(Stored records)
▼▼▼
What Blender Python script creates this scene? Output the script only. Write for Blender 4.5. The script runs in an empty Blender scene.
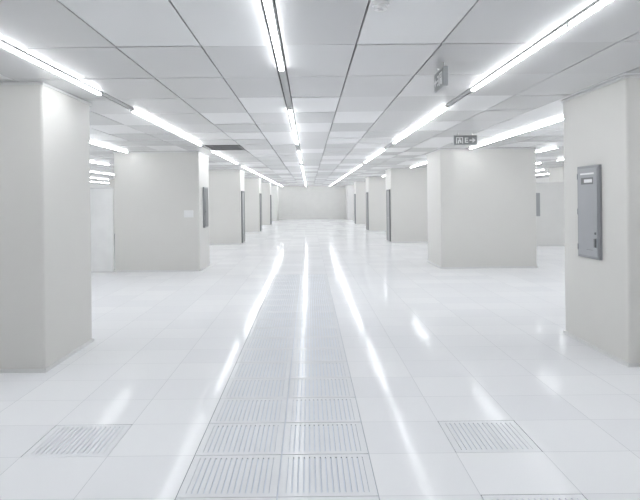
import bpy, bmesh, math, random
from mathutils import Matrix, Vector
random.seed(4)
scene=bpy.context.scene
col=scene.collection

H=3.05
X0,X1=-0.21-0.61*24,-0.21+0.61*25
Y0,Y1=-3.6,55.2
LX,RX=-2.79,3.35     # corridor planes

# ------------------------------------------------------------ materials
def mat(name,color,rough=0.5,metal=0.0,noise=0.03,nscale=3.0,coat=0.0,spec=0.5,emit=None,bump=0.0):
    m=bpy.data.materials.new(name); m.use_nodes=True
    nt=m.node_tree; b=nt.nodes['Principled BSDF']
    tc=nt.nodes.new('ShaderNodeTexCoord'); n=nt.nodes.new('ShaderNodeTexNoise')
    n.inputs['Scale'].default_value=nscale; n.inputs['Detail'].default_value=3
    nt.links.new(tc.outputs['Object'],n.inputs['Vector'])
    r=nt.nodes.new('ShaderNodeValToRGB')
    c0=[max(0,c*(1-noise)) for c in color]; c1=[min(1,c*(1+noise)) for c in color]
    r.color_ramp.elements[0].color=(*c0,1); r.color_ramp.elements[1].color=(*c1,1)
    r.color_ramp.elements[0].position=.3; r.color_ramp.elements[1].position=.7
    nt.links.new(n.outputs['Fac'],r.inputs['Fac']); nt.links.new(r.outputs['Color'],b.inputs['Base Color'])
    b.inputs['Roughness'].default_value=rough; b.inputs['Metallic'].default_value=metal
    b.inputs['Specular IOR Level'].default_value=spec
    b.inputs['Coat Weight'].default_value=coat
    if emit:
        b.inputs['Emission Color'].default_value=(*emit[0],1); b.inputs['Emission Strength'].default_value=emit[1]
    return m

M_pan=mat('painted_panel',(0.74,0.73,0.70),0.45,noise=.01,nscale=1.2,spec=.4)
M_seam=mat('panel_seam',(0.38,0.38,0.37),0.6)
M_trim=mat('aluminium_trim',(0.76,0.76,0.75),0.35,metal=.1)
M_wall=mat('wall_paint',(0.79,0.785,0.765),0.5,noise=.015)
M_tube=mat('tube_glow',(0.9,0.9,0.9),0.4,emit=((0.95,0.975,1.0),27.0))
M_house=mat('fixture_housing',(0.74,0.74,0.74),0.4)
M_chan=mat('lamp_channel',(0.55,0.55,0.555),0.5)
M_dark=mat('dark_plenum',(0.09,0.09,0.095),0.7)
M_grey=mat('grey_enamel',(0.38,0.39,0.40),0.38,noise=.03)
M_grey2=mat('grey_enamel_dark',(0.18,0.185,0.19),0.4)
M_door=mat('door_paint',(0.40,0.41,0.41),0.4)
M_white=mat('white_plastic',(0.88,0.88,0.88),0.35)
M_tray=mat('plenum_tray',(0.70,0.745,0.82),0.6)
M_grille=mat('grille_enamel',(0.84,0.85,0.87),0.15,noise=.01,spec=.04)
M_metal=mat('brushed_metal',(0.6,0.6,0.6),0.3,metal=.9)
M_vent=mat('vent_grey',(0.17,0.17,0.175),0.5)

def floor_mat():
    m=bpy.data.materials.new('floor_tile_enamel'); m.use_nodes=True
    nt=m.node_tree; N=nt.nodes; L=nt.links; b=N['Principled BSDF']
    tc=N.new('ShaderNodeTexCoord'); sp=N.new('ShaderNodeSeparateXYZ'); L.new(tc.outputs['Object'],sp.inputs[0])
    def math_(op,a,bv):
        n=N.new('ShaderNodeMath'); n.operation=op
        for i,v in enumerate((a,bv)):
            if v is None: continue
            if isinstance(v,(int,float)): n.inputs[i].default_value=v
            else: L.new(v,n.inputs[i])
        return n.outputs[0]
    u=math_('DIVIDE',math_('ADD',sp.outputs['X'],0.21),0.61)
    v=math_('DIVIDE',math_('ADD',sp.outputs['Y'],0.0),0.60)
    def line(t,w):
        f=math_('FRACT',t,None)
        d=math_('MINIMUM',f,math_('SUBTRACT',1.0,f))
        return math_('LESS_THAN',d,w)
    ln=math_('MAXIMUM',line(u,0.004),line(v,0.004))
    cb=N.new('ShaderNodeCombineXYZ'); L.new(math_('FLOOR',u,None),cb.inputs[0]); L.new(math_('FLOOR',v,None),cb.inputs[1])
    wn=N.new('ShaderNodeTexWhiteNoise'); wn.noise_dimensions='2D'; L.new(cb.outputs[0],wn.inputs['Vector'])
    r=N.new('ShaderNodeValToRGB')
    r.color_ramp.elements[0].color=(0.86,0.866,0.885,1); r.color_ramp.elements[1].color=(0.905,0.91,0.922,1)
    L.new(wn.outputs['Value'],r.inputs['Fac'])
    mx=N.new('ShaderNodeMix'); mx.data_type='RGBA'
    L.new(ln,mx.inputs['Factor']); L.new(r.outputs['Color'],mx.inputs['A']); mx.inputs['B'].default_value=(0.68,0.69,0.71,1)
    L.new(mx.outputs['Result'],b.inputs['Base Color'])
    # each raised tile has its own slight difference of polish
    rr=N.new('ShaderNodeMapRange'); rr.inputs['To Min'].default_value=0.085; rr.inputs['To Max'].default_value=0.12
    L.new(wn.outputs['Value'],rr.inputs['Value']); L.new(rr.outputs['Result'],b.inputs['Roughness'])
    b.inputs['Specular IOR Level'].default_value=0.035
    return m
M_floor=floor_mat()

def ceil_mat():
    m=bpy.data.materials.new('ceiling_panel'); m.use_nodes=True
    nt=m.node_tree; N=nt.nodes; L=nt.links; b=N['Principled BSDF']
    a=N.new('ShaderNodeAttribute'); a.attribute_name='tone'
    r=N.new('ShaderNodeValToRGB')
    r.color_ramp.elements[0].color=(0.56,0.56,0.565,1); r.color_ramp.elements[1].color=(0.90,0.905,0.91,1)
    L.new(a.outputs['Fac'],r.inputs['Fac']); L.new(r.outputs['Color'],b.inputs['Base Color'])
    b.inputs['Roughness'].default_value=0.27
    return m
M_ceil=ceil_mat()

# ------------------------------------------------------------ helpers
def box(bm,x0,x1,y0,y1,z0,z1,mi=0):
    vs=[bm.verts.new(p) for p in ((x0,y0,z0),(x1,y0,z0),(x1,y1,z0),(x0,y1,z0),(x0,y0,z1),(x1,y0,z1),(x1,y1,z1),(x0,y1,z1))]
    fs=[]
    for q in ((0,3,2,1),(4,5,6,7),(0,1,5,4),(1,2,6,5),(2,3,7,6),(3,0,4,7)):
        f=bm.faces.new([vs[i] for i in q]); f.material_index=mi; fs.append(f)
    return fs
def cyl(bm,c,r,h,axis='Z',seg=16,mi=0,r2=None):
    rot={'Z':Matrix.Identity(4),'X':Matrix.Rotation(math.pi/2,4,'Y'),'Y':Matrix.Rotation(math.pi/2,4,'X')}[axis]
    g=bmesh.ops.create_cone(bm,cap_ends=True,segments=seg,radius1=r,radius2=r if r2 is None else r2,depth=h,matrix=Matrix.Translation(c)@rot)
    for v in g['verts']:
        for f in v.link_faces: f.material_index=mi
def obj(name,bm,mats,bevel=0,parent=None,loc=(0,0,0)):
    me=bpy.data.meshes.new(name); bm.to_mesh(me); bm.free()
    for m in mats: me.materials.append(m)
    o=bpy.data.objects.new(name,me); col.objects.link(o); o.location=loc
    if bevel:
        b=o.modifiers.new('bevel','BEVEL'); b.width=bevel; b.segments=2; b.limit_method='ANGLE'
    if parent: o.parent=parent
    return o

# ------------------------------------------------------------ floor
def col_x(i): return -0.21+0.61*i
grille=set()
for j in range(4,24): grille.add((-1,j)); grille.add((0,j))
singles=[(2,7),(-3,7),(2,5)]
for s in singles: grille.add(s)
bm=bmesh.new()
for i in range(-24,25):
    for j in range(-6,92):
        if (i,j) in grille: continue
        x=col_x(i); y=j*0.6
        bm.faces.new([bm.verts.new(p) for p in ((x,y,0),(x+.61,y,0),(x+.61,y+.6,0),(x,y+.6,0))])
bmesh.ops.remove_doubles(bm,verts=bm.verts,dist=1e-4)
obj('floor',bm,[M_floor])

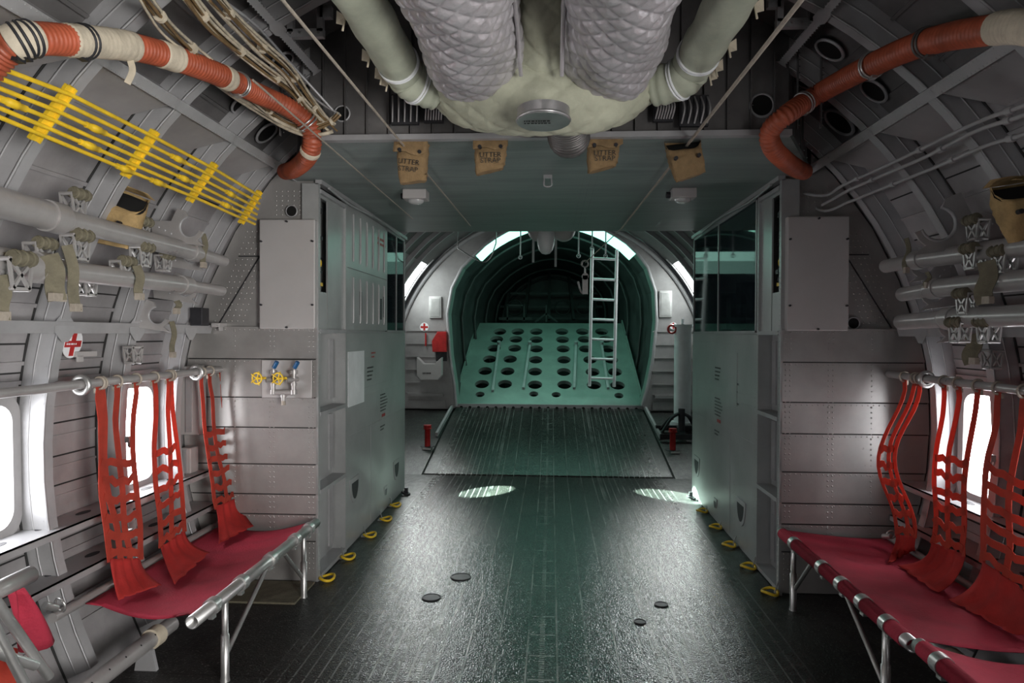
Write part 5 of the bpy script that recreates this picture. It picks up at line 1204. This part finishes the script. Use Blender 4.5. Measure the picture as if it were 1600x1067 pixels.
▲▲▲
Retype the records above word for word, from their first line through the line containing "# corridor planes", and leave out every picture.

* **Task response**
What Blender Python script creates this scene? Output the script only. Write for Blender 4.5. The script runs in an empty Blender scene.
import bpy, bmesh, math, random
from mathutils import Matrix, Vector
random.seed(4)
scene=bpy.context.scene
col=scene.collection

H=3.05
X0,X1=-0.21-0.61*24,-0.21+0.61*25
Y0,Y1=-3.6,55.2
LX,RX=-2.79,3.35     # corridor planes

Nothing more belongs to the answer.